>> begin DATA

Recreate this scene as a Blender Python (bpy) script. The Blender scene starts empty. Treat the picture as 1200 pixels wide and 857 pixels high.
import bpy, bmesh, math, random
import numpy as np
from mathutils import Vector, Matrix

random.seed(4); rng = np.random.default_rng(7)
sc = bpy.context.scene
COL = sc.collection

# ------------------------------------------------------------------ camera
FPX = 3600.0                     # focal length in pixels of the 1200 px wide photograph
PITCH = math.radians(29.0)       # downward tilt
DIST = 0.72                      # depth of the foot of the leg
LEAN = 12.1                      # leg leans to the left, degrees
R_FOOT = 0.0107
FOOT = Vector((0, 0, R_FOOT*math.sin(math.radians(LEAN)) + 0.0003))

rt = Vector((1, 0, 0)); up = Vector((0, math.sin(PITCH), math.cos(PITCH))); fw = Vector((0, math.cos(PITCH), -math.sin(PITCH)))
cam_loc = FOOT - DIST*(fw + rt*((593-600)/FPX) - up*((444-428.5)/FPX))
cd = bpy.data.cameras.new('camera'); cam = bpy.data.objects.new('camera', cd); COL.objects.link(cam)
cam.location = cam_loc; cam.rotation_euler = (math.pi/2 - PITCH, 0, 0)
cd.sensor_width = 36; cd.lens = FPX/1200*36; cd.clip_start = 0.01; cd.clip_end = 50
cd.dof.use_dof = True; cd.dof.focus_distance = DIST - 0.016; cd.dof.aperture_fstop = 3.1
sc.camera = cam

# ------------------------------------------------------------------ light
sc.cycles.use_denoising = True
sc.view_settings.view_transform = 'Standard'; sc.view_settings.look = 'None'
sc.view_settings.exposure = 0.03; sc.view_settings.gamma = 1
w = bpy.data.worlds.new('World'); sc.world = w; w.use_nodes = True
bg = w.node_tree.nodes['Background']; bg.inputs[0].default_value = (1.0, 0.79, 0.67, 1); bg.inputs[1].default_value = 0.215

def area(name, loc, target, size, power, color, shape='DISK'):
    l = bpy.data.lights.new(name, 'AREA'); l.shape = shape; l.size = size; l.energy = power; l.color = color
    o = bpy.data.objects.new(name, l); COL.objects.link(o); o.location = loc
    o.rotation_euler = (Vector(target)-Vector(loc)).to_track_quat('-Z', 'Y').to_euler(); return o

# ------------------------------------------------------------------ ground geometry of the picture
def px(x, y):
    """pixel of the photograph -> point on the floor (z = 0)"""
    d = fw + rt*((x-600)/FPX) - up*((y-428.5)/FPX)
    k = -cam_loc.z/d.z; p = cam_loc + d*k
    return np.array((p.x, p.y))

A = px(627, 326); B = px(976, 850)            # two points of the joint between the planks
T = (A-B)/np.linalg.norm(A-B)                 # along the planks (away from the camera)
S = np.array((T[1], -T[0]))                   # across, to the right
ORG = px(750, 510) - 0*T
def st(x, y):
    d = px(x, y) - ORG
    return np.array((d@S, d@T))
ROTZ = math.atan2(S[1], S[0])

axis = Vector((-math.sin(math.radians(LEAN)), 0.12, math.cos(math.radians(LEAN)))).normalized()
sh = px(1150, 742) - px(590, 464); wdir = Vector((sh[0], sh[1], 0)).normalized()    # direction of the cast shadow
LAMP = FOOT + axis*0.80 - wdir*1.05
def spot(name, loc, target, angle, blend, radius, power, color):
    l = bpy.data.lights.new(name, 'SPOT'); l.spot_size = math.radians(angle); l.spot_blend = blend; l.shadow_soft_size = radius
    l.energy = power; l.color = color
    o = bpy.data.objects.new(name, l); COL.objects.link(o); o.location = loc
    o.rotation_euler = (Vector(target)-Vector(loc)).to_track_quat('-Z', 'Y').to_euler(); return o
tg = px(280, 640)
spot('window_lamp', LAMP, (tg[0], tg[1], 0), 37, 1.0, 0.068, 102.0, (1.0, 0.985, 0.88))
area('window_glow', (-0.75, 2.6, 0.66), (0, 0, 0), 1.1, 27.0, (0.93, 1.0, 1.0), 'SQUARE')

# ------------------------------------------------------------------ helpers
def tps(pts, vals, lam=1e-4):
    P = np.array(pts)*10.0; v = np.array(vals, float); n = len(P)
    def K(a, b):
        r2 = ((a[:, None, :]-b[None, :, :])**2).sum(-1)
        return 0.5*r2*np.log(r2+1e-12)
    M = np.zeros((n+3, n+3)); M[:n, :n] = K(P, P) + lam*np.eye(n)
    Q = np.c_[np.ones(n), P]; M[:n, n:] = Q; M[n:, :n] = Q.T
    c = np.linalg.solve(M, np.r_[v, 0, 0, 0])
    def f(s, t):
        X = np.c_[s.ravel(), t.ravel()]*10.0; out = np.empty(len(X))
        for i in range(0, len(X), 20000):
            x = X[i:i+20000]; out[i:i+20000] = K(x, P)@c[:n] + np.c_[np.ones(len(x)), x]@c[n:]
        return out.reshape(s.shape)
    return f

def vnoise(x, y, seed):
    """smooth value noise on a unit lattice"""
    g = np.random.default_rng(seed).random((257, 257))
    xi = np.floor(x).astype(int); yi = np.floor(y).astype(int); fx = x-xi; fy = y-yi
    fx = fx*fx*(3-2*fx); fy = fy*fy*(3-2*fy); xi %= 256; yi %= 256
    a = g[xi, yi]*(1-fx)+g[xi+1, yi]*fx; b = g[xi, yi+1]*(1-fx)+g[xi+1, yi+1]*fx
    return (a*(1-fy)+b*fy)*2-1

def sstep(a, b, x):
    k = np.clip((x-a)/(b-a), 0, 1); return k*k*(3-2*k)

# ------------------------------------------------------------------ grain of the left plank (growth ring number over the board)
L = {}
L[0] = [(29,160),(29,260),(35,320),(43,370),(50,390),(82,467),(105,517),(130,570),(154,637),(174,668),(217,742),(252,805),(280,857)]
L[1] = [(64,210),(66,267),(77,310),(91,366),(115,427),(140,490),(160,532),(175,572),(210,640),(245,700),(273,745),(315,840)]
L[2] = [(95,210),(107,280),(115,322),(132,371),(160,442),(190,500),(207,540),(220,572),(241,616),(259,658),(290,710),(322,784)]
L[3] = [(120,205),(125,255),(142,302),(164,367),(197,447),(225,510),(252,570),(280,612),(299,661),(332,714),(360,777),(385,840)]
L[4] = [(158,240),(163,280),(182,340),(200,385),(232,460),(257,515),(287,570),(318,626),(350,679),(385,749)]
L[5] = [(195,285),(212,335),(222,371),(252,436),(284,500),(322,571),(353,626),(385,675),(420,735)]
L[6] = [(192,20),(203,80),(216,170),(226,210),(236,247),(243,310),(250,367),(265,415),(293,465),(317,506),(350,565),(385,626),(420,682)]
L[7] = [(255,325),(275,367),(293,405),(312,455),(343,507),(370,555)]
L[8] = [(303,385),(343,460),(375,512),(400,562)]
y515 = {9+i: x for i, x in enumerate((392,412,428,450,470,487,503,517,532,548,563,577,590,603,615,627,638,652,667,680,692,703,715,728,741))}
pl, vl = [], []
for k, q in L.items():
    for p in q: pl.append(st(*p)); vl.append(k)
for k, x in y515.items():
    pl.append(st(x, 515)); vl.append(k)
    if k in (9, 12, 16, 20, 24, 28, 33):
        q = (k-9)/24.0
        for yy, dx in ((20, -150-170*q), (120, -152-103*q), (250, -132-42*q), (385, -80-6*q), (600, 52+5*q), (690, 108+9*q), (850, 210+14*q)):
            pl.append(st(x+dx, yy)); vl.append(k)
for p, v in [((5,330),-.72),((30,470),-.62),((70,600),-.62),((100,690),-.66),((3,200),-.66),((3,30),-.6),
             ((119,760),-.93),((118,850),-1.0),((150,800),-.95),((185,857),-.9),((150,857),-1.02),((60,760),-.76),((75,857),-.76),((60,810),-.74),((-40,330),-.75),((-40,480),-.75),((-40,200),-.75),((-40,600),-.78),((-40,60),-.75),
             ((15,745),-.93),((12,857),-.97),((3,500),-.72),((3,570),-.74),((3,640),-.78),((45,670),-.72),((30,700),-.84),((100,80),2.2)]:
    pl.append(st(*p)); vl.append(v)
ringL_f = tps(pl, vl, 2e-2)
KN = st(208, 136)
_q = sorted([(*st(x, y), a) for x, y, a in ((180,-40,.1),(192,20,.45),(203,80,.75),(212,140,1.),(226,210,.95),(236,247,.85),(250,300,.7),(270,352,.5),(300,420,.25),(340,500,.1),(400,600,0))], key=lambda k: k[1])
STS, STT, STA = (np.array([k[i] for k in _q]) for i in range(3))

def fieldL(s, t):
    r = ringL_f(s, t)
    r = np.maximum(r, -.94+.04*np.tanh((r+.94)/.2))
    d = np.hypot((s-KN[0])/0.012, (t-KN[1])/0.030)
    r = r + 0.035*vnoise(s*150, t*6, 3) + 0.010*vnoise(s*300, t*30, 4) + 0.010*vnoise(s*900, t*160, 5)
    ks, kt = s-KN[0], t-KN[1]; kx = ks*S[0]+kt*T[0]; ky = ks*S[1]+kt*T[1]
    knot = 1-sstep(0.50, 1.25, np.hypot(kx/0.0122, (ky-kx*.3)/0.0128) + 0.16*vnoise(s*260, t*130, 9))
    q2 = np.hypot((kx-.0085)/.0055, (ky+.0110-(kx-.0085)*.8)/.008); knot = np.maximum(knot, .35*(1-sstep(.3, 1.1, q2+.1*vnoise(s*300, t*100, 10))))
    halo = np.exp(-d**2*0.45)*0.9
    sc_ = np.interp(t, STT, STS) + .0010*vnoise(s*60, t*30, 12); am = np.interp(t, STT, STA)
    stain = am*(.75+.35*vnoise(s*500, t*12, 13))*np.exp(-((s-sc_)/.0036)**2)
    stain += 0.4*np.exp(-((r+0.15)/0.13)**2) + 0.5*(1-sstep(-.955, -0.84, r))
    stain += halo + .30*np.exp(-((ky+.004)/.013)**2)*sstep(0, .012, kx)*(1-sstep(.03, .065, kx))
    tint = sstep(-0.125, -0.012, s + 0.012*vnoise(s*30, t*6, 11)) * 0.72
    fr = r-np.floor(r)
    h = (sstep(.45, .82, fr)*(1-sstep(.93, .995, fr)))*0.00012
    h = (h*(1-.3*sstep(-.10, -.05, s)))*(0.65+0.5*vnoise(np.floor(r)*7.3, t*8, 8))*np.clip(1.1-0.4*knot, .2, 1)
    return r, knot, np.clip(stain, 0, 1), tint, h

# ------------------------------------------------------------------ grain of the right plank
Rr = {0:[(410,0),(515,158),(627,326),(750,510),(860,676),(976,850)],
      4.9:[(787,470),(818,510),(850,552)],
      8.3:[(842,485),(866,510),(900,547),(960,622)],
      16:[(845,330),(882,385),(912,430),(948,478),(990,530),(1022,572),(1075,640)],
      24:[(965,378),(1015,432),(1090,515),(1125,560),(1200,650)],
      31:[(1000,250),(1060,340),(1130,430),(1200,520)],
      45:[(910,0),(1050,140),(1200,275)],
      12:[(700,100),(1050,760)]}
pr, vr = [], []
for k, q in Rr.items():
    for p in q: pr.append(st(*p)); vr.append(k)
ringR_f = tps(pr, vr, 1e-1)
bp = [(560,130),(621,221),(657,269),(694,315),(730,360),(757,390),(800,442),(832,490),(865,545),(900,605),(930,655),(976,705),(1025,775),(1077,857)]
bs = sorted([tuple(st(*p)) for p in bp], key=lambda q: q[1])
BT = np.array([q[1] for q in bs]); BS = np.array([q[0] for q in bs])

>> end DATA

Return the opening line of the data and every line after it through the line containing "FOOT = Vector((0, 0, R_FOOT*math.sin(math.radians(LEAN))", please, exactly as written and with nothing added.

Recreate this scene as a Blender Python (bpy) script. The Blender scene starts empty. Treat the picture as 1200 pixels wide and 857 pixels high.
import bpy, bmesh, math, random
import numpy as np
from mathutils import Vector, Matrix

random.seed(4); rng = np.random.default_rng(7)
sc = bpy.context.scene
COL = sc.collection

# ------------------------------------------------------------------ camera
FPX = 3600.0                     # focal length in pixels of the 1200 px wide photograph
PITCH = math.radians(29.0)       # downward tilt
DIST = 0.72                      # depth of the foot of the leg
LEAN = 12.1                      # leg leans to the left, degrees
R_FOOT = 0.0107
FOOT = Vector((0, 0, R_FOOT*math.sin(math.radians(LEAN)) + 0.0003))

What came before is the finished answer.